Your goal:
Copy exactly the block of lines between the one containing "Generate a Blender" and the one containing "return x, y * sP + cP, y * cP - sP", inclusive.

──────

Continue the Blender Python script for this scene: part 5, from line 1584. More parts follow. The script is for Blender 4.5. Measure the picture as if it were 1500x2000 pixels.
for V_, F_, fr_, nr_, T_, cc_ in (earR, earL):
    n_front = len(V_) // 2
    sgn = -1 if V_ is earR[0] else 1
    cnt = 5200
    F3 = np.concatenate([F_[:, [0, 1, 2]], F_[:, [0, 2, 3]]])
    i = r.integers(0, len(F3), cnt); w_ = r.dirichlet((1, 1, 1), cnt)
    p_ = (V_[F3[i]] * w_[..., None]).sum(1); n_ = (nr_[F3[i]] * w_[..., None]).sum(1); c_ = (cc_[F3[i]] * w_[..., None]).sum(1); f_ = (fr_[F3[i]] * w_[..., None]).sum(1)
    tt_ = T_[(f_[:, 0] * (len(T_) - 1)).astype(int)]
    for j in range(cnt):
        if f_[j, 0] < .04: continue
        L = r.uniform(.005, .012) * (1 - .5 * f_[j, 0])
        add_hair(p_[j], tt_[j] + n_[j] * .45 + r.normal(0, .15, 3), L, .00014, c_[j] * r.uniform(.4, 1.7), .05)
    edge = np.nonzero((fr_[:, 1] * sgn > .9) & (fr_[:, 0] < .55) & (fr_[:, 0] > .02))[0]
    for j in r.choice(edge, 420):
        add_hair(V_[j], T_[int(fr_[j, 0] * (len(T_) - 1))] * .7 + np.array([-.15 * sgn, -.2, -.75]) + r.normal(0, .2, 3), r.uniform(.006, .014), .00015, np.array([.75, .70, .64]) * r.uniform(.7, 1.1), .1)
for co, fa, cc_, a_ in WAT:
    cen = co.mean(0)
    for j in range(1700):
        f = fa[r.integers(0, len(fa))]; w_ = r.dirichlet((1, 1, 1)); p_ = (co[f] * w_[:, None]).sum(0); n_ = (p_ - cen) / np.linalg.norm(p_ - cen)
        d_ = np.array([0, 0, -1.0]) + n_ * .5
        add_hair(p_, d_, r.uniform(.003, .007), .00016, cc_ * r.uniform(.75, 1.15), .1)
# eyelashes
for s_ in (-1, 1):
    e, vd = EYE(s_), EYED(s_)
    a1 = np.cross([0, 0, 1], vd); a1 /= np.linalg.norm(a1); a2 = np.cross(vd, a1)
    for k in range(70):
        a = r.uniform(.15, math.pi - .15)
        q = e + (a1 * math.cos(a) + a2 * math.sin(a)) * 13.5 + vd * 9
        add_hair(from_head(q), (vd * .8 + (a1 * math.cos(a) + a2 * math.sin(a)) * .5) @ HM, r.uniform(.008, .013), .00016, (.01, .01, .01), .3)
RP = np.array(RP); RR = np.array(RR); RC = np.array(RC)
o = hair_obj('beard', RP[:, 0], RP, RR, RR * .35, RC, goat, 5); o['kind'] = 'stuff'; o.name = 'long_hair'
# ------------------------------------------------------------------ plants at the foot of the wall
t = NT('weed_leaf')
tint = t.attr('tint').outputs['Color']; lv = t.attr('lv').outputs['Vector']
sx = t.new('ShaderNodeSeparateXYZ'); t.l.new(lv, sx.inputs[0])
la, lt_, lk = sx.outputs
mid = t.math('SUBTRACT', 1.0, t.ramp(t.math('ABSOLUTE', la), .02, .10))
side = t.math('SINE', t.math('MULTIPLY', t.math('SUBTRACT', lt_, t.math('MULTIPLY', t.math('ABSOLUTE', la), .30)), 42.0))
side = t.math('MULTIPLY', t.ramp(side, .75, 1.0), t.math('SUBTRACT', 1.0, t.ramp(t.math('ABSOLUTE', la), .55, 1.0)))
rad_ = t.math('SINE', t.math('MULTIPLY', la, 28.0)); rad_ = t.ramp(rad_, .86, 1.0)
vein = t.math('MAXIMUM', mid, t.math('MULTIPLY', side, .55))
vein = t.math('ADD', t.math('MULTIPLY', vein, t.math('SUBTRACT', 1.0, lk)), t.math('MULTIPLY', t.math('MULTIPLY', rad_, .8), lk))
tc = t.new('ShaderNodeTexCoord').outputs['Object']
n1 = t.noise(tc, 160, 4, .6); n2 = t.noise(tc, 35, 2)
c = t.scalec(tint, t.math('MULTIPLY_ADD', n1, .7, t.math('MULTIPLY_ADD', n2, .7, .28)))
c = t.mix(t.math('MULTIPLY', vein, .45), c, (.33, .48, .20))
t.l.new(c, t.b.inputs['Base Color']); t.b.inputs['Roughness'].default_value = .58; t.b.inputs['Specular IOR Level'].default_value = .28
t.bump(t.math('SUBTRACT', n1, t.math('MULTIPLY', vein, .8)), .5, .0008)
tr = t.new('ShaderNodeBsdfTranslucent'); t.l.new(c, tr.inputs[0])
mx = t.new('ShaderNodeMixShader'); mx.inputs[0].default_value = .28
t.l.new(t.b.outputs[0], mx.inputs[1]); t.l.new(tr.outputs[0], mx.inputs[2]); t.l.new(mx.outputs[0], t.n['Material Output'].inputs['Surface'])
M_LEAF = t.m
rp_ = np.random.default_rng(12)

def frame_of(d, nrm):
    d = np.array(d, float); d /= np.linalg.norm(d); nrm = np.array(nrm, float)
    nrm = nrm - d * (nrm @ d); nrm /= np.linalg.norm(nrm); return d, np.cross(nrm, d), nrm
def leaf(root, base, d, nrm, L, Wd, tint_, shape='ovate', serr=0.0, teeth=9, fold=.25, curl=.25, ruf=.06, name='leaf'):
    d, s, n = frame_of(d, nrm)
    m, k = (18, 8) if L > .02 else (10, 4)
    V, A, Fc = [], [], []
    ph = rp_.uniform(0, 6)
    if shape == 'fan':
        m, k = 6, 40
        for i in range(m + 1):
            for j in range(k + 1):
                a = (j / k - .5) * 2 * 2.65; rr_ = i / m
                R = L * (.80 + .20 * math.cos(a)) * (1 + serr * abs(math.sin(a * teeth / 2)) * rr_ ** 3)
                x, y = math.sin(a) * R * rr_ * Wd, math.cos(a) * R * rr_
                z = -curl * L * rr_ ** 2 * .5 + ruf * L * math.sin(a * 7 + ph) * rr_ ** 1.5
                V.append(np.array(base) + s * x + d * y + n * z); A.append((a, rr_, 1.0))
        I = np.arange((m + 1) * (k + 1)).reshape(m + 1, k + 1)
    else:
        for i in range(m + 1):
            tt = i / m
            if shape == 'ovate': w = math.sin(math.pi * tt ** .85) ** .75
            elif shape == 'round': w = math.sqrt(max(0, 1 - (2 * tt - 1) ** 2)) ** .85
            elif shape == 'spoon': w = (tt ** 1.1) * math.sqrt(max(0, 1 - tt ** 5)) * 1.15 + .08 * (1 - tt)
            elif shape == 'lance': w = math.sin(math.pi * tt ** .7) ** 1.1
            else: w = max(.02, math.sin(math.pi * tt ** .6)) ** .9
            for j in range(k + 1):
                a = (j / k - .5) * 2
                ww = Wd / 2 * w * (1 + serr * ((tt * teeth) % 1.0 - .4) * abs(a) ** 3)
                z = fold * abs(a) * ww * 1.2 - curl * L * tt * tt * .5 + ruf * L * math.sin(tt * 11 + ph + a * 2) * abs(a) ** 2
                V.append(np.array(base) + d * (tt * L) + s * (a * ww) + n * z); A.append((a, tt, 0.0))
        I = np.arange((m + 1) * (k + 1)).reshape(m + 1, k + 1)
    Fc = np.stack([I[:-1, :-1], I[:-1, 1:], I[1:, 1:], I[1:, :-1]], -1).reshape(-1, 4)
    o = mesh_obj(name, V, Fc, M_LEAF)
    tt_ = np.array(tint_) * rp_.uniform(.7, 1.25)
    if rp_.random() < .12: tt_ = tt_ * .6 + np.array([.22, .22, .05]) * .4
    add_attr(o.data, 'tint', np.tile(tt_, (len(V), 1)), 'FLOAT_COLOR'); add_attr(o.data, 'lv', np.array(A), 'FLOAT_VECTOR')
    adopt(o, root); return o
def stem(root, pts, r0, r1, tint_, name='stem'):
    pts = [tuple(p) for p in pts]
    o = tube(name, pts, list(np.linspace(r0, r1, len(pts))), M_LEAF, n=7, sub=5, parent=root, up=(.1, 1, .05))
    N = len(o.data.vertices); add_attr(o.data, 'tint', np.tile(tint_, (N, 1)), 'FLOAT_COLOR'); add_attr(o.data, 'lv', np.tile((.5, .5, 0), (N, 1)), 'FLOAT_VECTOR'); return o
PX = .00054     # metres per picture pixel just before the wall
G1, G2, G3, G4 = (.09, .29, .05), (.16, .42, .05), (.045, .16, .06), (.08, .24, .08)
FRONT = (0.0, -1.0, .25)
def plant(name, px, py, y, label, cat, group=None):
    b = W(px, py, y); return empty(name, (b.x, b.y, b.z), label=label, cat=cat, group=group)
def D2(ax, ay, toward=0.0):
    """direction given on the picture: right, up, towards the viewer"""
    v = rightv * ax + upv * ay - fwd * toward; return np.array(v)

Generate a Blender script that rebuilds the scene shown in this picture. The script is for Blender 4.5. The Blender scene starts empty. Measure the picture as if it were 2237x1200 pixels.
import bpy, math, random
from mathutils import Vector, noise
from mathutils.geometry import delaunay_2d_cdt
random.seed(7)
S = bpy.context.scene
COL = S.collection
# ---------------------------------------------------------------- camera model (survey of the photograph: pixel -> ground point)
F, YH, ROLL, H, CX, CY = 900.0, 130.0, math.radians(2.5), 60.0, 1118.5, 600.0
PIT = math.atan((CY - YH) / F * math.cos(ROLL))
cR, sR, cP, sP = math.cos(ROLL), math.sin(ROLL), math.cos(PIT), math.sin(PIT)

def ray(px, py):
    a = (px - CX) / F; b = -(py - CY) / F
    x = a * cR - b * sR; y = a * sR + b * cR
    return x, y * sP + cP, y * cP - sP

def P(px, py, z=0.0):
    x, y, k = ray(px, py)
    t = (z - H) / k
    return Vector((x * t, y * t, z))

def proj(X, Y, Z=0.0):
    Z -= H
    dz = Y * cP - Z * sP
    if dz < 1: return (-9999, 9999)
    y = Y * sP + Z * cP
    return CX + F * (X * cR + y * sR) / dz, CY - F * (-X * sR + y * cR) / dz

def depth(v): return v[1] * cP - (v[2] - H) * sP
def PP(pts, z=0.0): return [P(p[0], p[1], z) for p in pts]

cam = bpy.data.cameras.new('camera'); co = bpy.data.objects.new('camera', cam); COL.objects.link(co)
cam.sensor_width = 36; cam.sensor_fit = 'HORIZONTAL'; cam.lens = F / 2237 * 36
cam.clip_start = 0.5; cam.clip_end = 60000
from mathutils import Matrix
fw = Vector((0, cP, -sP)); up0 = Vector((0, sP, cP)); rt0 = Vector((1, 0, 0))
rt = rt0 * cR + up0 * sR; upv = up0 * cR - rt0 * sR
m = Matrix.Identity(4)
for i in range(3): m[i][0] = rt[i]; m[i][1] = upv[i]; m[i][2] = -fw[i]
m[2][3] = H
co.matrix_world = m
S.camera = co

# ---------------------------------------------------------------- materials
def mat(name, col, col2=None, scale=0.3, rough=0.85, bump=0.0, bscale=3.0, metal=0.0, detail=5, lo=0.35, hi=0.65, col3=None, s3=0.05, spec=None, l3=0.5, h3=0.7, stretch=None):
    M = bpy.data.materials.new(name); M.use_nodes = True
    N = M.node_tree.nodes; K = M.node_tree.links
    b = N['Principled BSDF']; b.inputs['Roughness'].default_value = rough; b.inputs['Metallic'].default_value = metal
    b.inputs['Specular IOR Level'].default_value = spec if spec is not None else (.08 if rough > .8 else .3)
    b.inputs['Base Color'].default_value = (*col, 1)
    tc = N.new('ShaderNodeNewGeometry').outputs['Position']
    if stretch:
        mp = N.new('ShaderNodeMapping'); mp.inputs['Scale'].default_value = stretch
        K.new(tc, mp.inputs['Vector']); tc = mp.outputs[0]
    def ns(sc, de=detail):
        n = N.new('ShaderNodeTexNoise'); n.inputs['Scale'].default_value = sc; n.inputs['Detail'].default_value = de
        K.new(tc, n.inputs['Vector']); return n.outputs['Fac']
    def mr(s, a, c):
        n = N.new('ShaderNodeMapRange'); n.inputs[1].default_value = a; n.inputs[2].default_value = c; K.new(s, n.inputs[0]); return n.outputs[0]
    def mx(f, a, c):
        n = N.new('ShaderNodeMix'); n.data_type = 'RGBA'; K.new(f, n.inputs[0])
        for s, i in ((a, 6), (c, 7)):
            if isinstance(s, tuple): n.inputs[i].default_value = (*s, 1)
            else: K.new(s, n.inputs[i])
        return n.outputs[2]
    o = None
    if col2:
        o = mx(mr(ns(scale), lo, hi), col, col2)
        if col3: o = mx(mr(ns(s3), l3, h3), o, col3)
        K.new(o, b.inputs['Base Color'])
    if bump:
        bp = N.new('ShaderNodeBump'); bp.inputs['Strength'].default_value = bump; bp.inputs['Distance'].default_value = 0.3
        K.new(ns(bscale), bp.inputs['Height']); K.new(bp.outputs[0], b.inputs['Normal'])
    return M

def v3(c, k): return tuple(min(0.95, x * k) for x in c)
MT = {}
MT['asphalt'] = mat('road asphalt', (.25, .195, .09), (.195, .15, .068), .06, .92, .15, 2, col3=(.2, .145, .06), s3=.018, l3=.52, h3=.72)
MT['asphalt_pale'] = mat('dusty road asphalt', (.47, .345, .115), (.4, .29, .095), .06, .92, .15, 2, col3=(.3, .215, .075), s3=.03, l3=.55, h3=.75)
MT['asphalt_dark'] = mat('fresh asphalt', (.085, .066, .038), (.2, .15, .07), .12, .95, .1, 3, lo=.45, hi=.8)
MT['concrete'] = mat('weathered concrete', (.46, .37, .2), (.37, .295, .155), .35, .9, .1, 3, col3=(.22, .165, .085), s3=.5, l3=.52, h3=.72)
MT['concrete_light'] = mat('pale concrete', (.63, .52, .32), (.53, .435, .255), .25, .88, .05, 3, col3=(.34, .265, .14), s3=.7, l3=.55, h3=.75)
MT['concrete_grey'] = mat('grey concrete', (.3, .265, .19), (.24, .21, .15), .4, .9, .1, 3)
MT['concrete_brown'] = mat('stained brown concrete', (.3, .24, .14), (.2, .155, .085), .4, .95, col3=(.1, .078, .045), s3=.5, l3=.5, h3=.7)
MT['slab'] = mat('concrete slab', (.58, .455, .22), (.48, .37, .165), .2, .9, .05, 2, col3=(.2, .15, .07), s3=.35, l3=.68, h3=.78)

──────

Solution to the problem:
Generate a Blender script that rebuilds the scene shown in this picture. The script is for Blender 4.5. The Blender scene starts empty. Measure the picture as if it were 2237x1200 pixels.
import bpy, math, random
from mathutils import Vector, noise
from mathutils.geometry import delaunay_2d_cdt
random.seed(7)
S = bpy.context.scene
COL = S.collection
# ---------------------------------------------------------------- camera model (survey of the photograph: pixel -> ground point)
F, YH, ROLL, H, CX, CY = 900.0, 130.0, math.radians(2.5), 60.0, 1118.5, 600.0
PIT = math.atan((CY - YH) / F * math.cos(ROLL))
cR, sR, cP, sP = math.cos(ROLL), math.sin(ROLL), math.cos(PIT), math.sin(PIT)

def ray(px, py):
    a = (px - CX) / F; b = -(py - CY) / F
    x = a * cR - b * sR; y = a * sR + b * cR
    return x, y * sP + cP, y * cP - sP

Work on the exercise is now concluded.